General News · 15th March 2024
Mike Moore
In the late 1990s, the forests on Cortes Island felt as though they were under siege. The Ministry of Forests had just granted the industrial logging giant Canfor the cutting rights to the island’s Crown-lands. At around the same time, Mac-Blo/ Weyerhaeuser began selling off parcels of their private forestry lands to gypo loggers and the Bartholemew and Seaford Y cutblocks were the result. It felt as if the Cortes island forests were going to fall just like what was happening on all of the other islands and mainland that surrounded us.
I remember the feeling of community unity and solidarity when we faced off against Mac-Blo, and then Island Timberlands to stop them from clearcutting their private lands. And I remember the joy and optimism we all felt when we signed the first memorandum of understanding in BC between a First Nations and settler community to manage our forests together.
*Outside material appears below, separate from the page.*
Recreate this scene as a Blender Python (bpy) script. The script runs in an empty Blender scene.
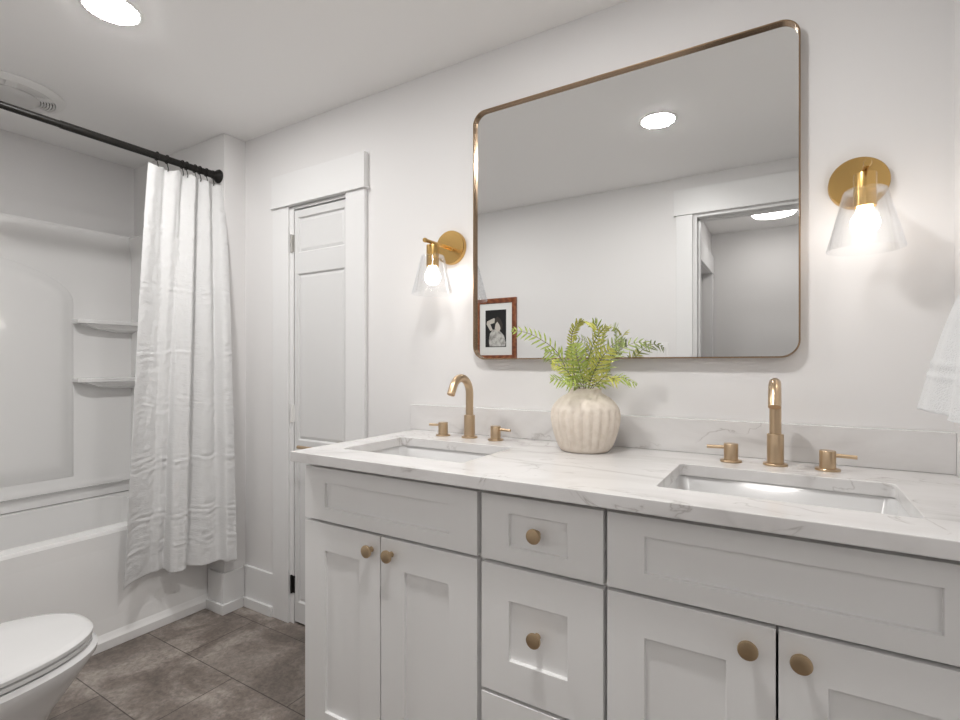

It took many more years of community volunteer work and lobbying before the Cortes Forestry General Partnership was a reality. Again, that feeling of optimism for the future ran high. We as a community could now call the shots on how forestry was to be done on the island Crown-lands. We could consider the well-being of the island, its sensitive habitats, wildlife corridors, our need for wood products and to keep our sawmills running, the local economy and how we could be an example to other communities of how to do forestry properly.
Like any ecology, community forestry is about relationships. First and foremost is our relationship with the land, how we fit in to the landscape how we use its resources and how we protect them.
The next relationship is between all of us as community members/ neighbours. How we interact with each other and how we pull together for a common cause or how we fall apart, argue and stir the shit amongst ourselves.
And then there’s relationship between the Klahoose First Nation and the settler community; a 50/50 partnership in this endeavour. Like any successful partnership, there’s got to be some give and take and most of all, respect for each side.
Finally, we have the relationship with the Ministry of Forests. MOF grants the community forest tenure AND THEY CAN TAKE IT AWAY! MOF sets an annual cut rate, which has been determined by our community to be ecologically and socially unacceptably high. The partnership walks a fine line between satisfying the MOF’s desire for logs and the community’s desire for conservation. The CFGP only logs a small percentage of the mandated annual cut. If the Partnership does not produce enough logs and benefit to the economy to satisfy the MOF, the community forest tenure could be taken away from us and transferred to a logging corporation that is outside of our community control. What a tragic loss that would be!
Let’s keep all of these relationships in mind when we decide as individuals, how we are going to engage in these issues. A divided community is not strong, our strength is in our commUNITY. Please get involved at the planning level, not at the defensive, reaction level.